Part Four: The First Step Out of Hiding

Coming out of hiding is not a single dramatic moment, though sometimes it is. More often it is a series of small, terrifying decisions to be a little more honest — with God, with another person, with yourself — than you were yesterday.
Adam’s answer to God’s question is incomplete. He tells God where he is, but he buries the real answer inside an excuse: “I was afraid.” He doesn’t say “I disobeyed.” But he does answer. He steps out of the trees. And the conversation begins.
This matters for us. The invitation of this sermon is not to have it all together before you come to God. It is simply to answer. To stop running the calculations about whether you’re acceptable enough to be honest. God is already in the garden. The question is already in the air. Coming out of hiding doesn’t require you to have resolved everything — it just requires you to take one step toward the voice.
And if your hiding is not only personal — if it’s the comfortable silence you’ve kept about injustice, the systems you’ve benefited from without examining, the structures your community has built or maintained without questioning — the same invitation applies. The light of God’s question falls on all of it. Coming into that light is not comfortable. But it is the only direction in which healing lies.
“The lightness of grace does not lift all the sandbags that drag the spirit down. It lightens life by removing one very dead weight in particular — the weight of anxiety about being an unacceptable person.”
— Lewis B. Smedes, Shame and Grace
Application
Before Sunday becomes Monday, sit with these questions:
1.  Where am I hiding personally?
Not in general — specifically. What part of your interior life have you been keeping out of the light? What habit, what fear, what wound, what failure? Name it before God. The naming is the beginning of the conversation.
2.  Who told me I was naked?
What voice — real or internal — defined you as too broken, too far gone, too shameful to be found? Name it. It needs a name before it can be challenged by a truer voice.
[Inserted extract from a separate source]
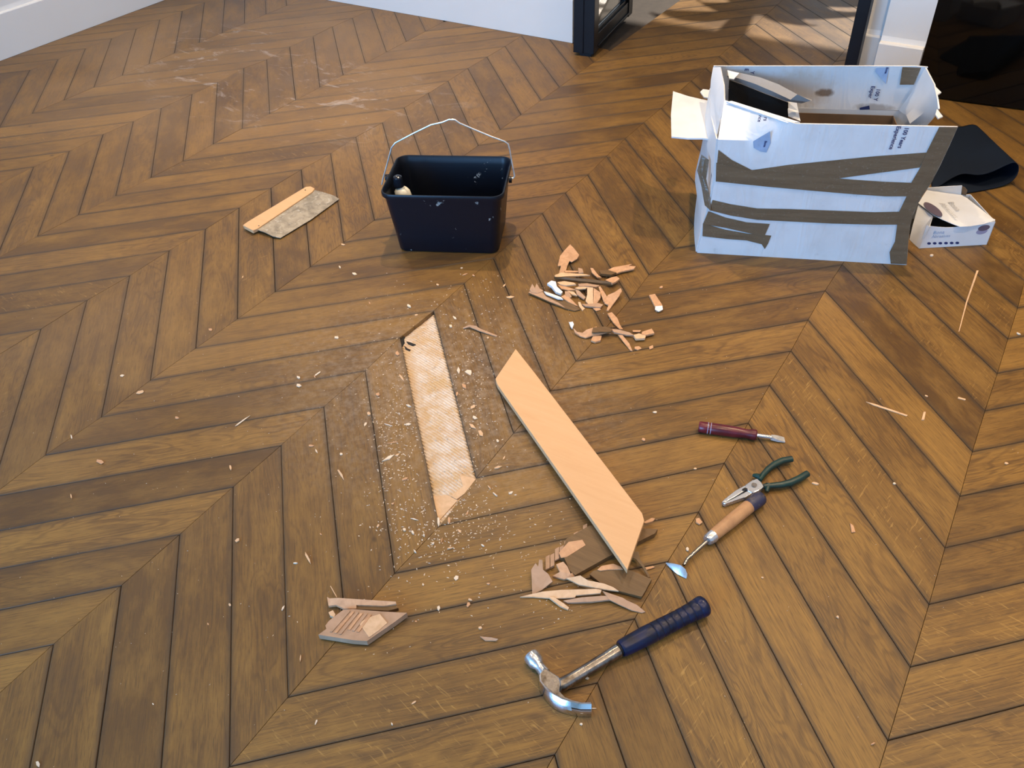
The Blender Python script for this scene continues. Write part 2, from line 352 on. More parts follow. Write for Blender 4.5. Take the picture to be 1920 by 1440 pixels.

3.  Where am I hiding collectively?
Are there injustices in your city, your workplace, your community, your church that you’ve grown comfortable not seeing? What would it cost you to bring those into the light? The Wesleyan tradition does not allow the answer to be silence.
4.  Can I take one step out of the trees?
This could be a prayer. A conversation with someone you trust. An honest look at something you’ve avoided. Simply saying — to no one but God — “I’m here. I’m afraid. But I’m here.” That’s enough to start.
Conclusion
The first question in the Bible is asked in the dark, to people who are frightened, who are hiding, who have every reason to believe the answer to their situation is judgment.
God asks it anyway. And he asks it not as a prosecutor building a case but as someone who made this garden, who walked in it every evening, who knew the sound of their breathing, and who is not willing to let shame have the last word.
“Where are you?”
It is asked of you. Not of the version of you that has everything together. Of you — right now, as you are. It is asked of our communities, our churches, our systems. Of every place where something has been covered that God’s light is trying to reach.
Come out of hiding. The light is on. And it is not there to expose you. It is there to find you.